▶ _YOUR TASK_:
Identify the lines that contain the word "this" and copy each one.

▶ _DATA SUPPLIED_:
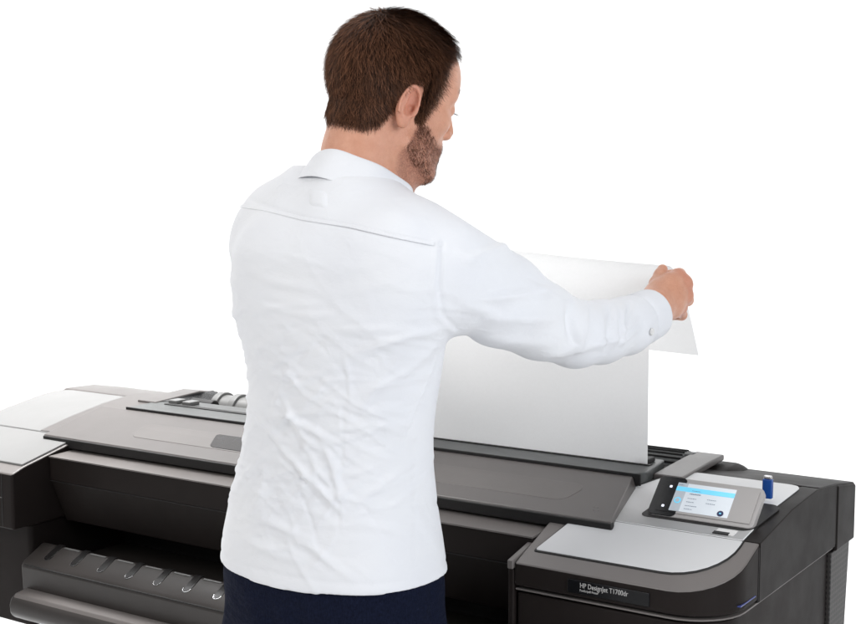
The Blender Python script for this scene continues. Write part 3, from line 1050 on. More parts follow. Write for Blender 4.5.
    for f in [((462, 262), (520, 240), 0.004, 7), ((470, 300), (560, 288), 0.004, 6), ((480, 318), (560, 318), 0.003, 7), ((520, 280), (565, 300), 0.003, 5),
              ((571, 300), (573, 345), -0.008, 5), ((585, 303), (578, 352), 0.007, 6), ((600, 305), (602, 352), 0.004, 6), ((612, 303), (606, 356), -0.003, 3.5),
              ((617, 305), (614, 350), 0.003, 3), ((624, 303), (622, 348), 0.003, 3), ((632, 300), (624, 330), -0.003, 3), ((640, 318), (612, 340), 0.003, 3), ((643, 325), (618, 346), 0.0025, 3),
              ((600, 345), (540, 358), 0.003, 6), ((470, 338), (560, 345), 0.003, 8), ((455, 250), (490, 270), 0.0025, 6), ((585, 345), (625, 338), 0.003, 4), ((455, 300), (500, 315), 0.003, 7)]:
        dsp += fold(*f)
    # cuff edge
    ax = SL[-1][0] - SL[-2][0]; ax /= np.linalg.norm(ax)
    e = (V - SL[-1][0]) @ ax
    nearc = np.linalg.norm(V - SL[-1][0], axis=1) < 0.075
    dsp += np.where(nearc & (e > -0.036), 0.0016, 0) + np.where(nearc, -0.0015 * np.exp(-((e + 0.038) / 0.003) ** 2), 0)
    return dsp


person = empty('person', PB, 'man in white shirt and navy trousers standing at the printer, lifting its paper', 'person')


def build_shirt():
    V, Q = surface(shirt_sdf, (-1.52, 1.27, ZHEM - 0.02), (-0.79, 2.06, 1.50), 0.0031)
    V = relax(V, Q, 2, 0.5)
    N = vnormals(V, Q)
    V = V + N * crease_field(V, N)[:, None]
    V = relax(V, Q, 1, 0.25)
    return link('shirt', mesh_vq('shirt', V, Q), M['cotton'], person)


shirt = build_shirt()


def build_collar():
    # stand and fall of the collar: rings round the neck, lowest at the throat
    ax = np.array([0.13, 0.44, 0.86]); ax /= np.linalg.norm(ax)
    e1 = np.array([1.0, 0, 0]); e1 -= ax * (e1 @ ax); e1 /= np.linalg.norm(e1)
    e2 = np.cross(ax, e1)
    n = 96
    prof = [(0.0650, -0.030), (0.0655, 0.008), (0.0665, 0.0150), (0.0690, 0.0165), (0.0720, 0.0135), (0.0755, 0.002), (0.0805, -0.0290), (0.0808, -0.0310), (0.0788, -0.0310), (0.0690, 0.000)]
    V = []
    for k in range(n):
        a = 2 * math.pi * k / n
        for j, (r, h) in enumerate(prof):
            wob = 0.0012 * math.sin(3 * a + j * .3) + 0.0008 * math.sin(7 * a)
            rr_ = r * (0.98 + 0.05 * abs(math.sin(a))) + wob
            V.append(C0 + e1 * rr_ * math.cos(a) + e2 * rr_ * math.sin(a) + ax * (h + wob * .5))
    m = len(prof)
    Q = np.array([(k * m + j, ((k + 1) % n) * m + j, ((k + 1) % n) * m + (j + 1) % m, k * m + (j + 1) % m) for k in range(n) for j in range(m)])
    o = link('collar', mesh_vq('collar', np.array(V), Q[:, ::-1]), M['cotton2'], shirt)
    md = o.modifiers.new('smooth', 'SUBSURF'); md.levels = 1; md.render_levels = 2
    return o


build_collar()


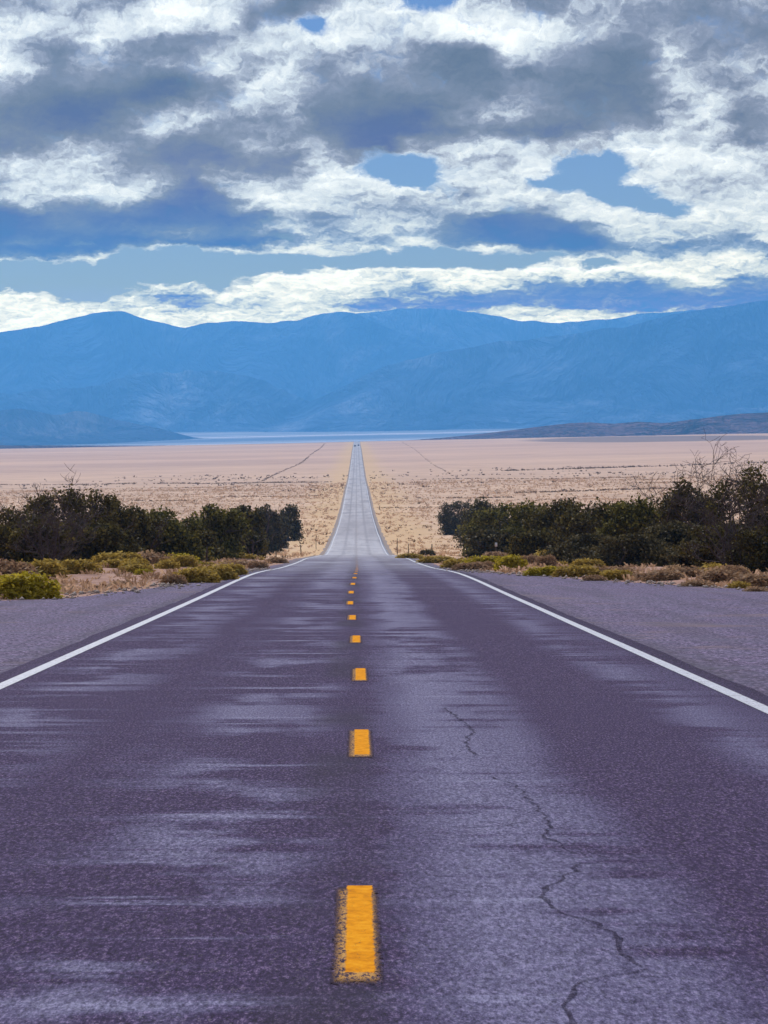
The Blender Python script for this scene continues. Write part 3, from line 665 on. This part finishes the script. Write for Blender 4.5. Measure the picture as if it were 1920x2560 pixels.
def juniper(px, dist, wpx, toppx, label, seed, mat=None, leaves=7000, leaf=.115, gap=0.0, dead=0.0, lean=0.0, skirt=-.06, name='juniper', cat='juniper tree', depthk=.8, sink=0.15):
    """px: centre column, wpx: width in photo px, toppx: row of its top"""
    rng = np.random.RandomState(seed); x = at(px, dist); z = G(x, dist)
    w_ = wpx / F * dist; h = CAMH - (toppx - HY) / F * dist - z
    root = empty(name, (x, dist, z - .05)); tag(root, label, cat, JG)
    n = rng.randint(20, 26); C = []; cent = []
    for i in range(n):
        a = rng.uniform(0, 2 * math.pi); r = math.sqrt(rng.rand()) * .36
        hz_ = rng.uniform(skirt + .12, .80)
        k_ = 1 - .30 * max(0, (hz_ - .5)) / .5
        rad = rng.uniform(.15, .24) * (1.1 - .35 * hz_)
        cent.append((r * math.cos(a) * k_ * w_ * 1.08 + lean * hz_ * w_, r * math.sin(a) * w_ * depthk, hz_ * h, rad * w_ , rad * h * .95))
    cent.append((lean * w_ * .7 + rng.uniform(-.08, .08) * w_, 0, h * .86, w_ * .15, h * .15))
    for q in range(2): cent.append((rng.uniform(-.3, .3) * w_ + lean * w_ * .5, rng.uniform(-.2, .2) * w_, h * rng.uniform(.72, .84), w_ * .12, h * .11))
    tot_ = sum(c[3] * c[3] for c in cent)
    pts = []
    for c in cent:
        m_ = int(1.7 * leaves * c[3] ** 2 / tot_)
        dr = rng.normal(size=(m_, 3)); dr /= np.linalg.norm(dr, axis=1)[:, None]
        rad = rng.rand(m_) ** .38 * (1 + .22 * rng.normal(size=m_) * .6)
        # sprays: shoots sticking out of the lump
        lump = 1 + .28 * np.sin(dr[:, 0] * 7 + c[0] * 3) * np.sin(dr[:, 2] * 8 + c[2]) 
        p = np.stack([c[0] + dr[:, 0] * c[3] * rad * lump, c[1] + dr[:, 1] * c[3] * depthk * rad * lump, c[2] + dr[:, 2] * c[4] * rad * lump], 1)
        if gap: p = p[rng.rand(m_) > gap]
        pts.append(p)
    p = np.concatenate(pts); p = p[p[:, 2] > .02]
    # feathery top shoots
    m_ = 14; a = rng.uniform(-.42, .42, m_)
    for q in range(m_):
        bx = a[q] * w_ + lean * w_ * .5; bz = h * (.93 - 1.6 * a[q] ** 2) * rng.uniform(.85, 1.0)
        L = rng.uniform(.03, .08) * h; kx = rng.normal() * .25; nn_ = 14
        tq = rng.rand(nn_)
        p = np.concatenate([p, np.stack([bx + kx * L * tq + rng.normal(size=nn_) * .05 * (1 - tq), rng.normal(size=nn_) * .1 * w_ * .3 + 0 * tq, bz + tq * L], 1)])
    v, f = quads(p, leaf * min(dist, 330) / 200, rng, up=.5, elong=1.5)
    mesh_np('crown', v, f, mat or M_jun, root)
    paths = []
    for q in range(rng.randint(3, 5)):
        d_ = np.array([rng.normal() * .45 + lean, rng.normal() * .35, 1.0]); d_ /= np.linalg.norm(d_)
        branchwork(rng, (rng.normal() * .12, rng.normal() * .1, -.15), d_, h * .62, .05 * h ** .8, 2, paths, kids=3)
    tubes(paths, 'trunk', M_bark, root)
    if dead:
        paths = []
        for q in range(int(dead)):
            d_ = np.array([rng.normal() * .55, -.25 + rng.normal() * .3, .8]); d_ /= np.linalg.norm(d_)
            branchwork(rng, (rng.uniform(-.25, .25) * w_, -.3 * w_ * depthk, h * rng.uniform(.12, .4)), d_, h * .45, .022 * h, 3, paths, .5, 3)
        tubes(paths, 'dead_branch', M_dead, root, sides=4)
    return root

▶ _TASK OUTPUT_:
The Blender Python script for this scene continues. Write part 3, from line 1050 on. More parts follow. Write for Blender 4.5.
The Blender Python script for this scene continues. Write part 3, from line 665 on. This part finishes the script. Write for Blender 4.5. Measure the picture as if it were 1920x2560 pixels.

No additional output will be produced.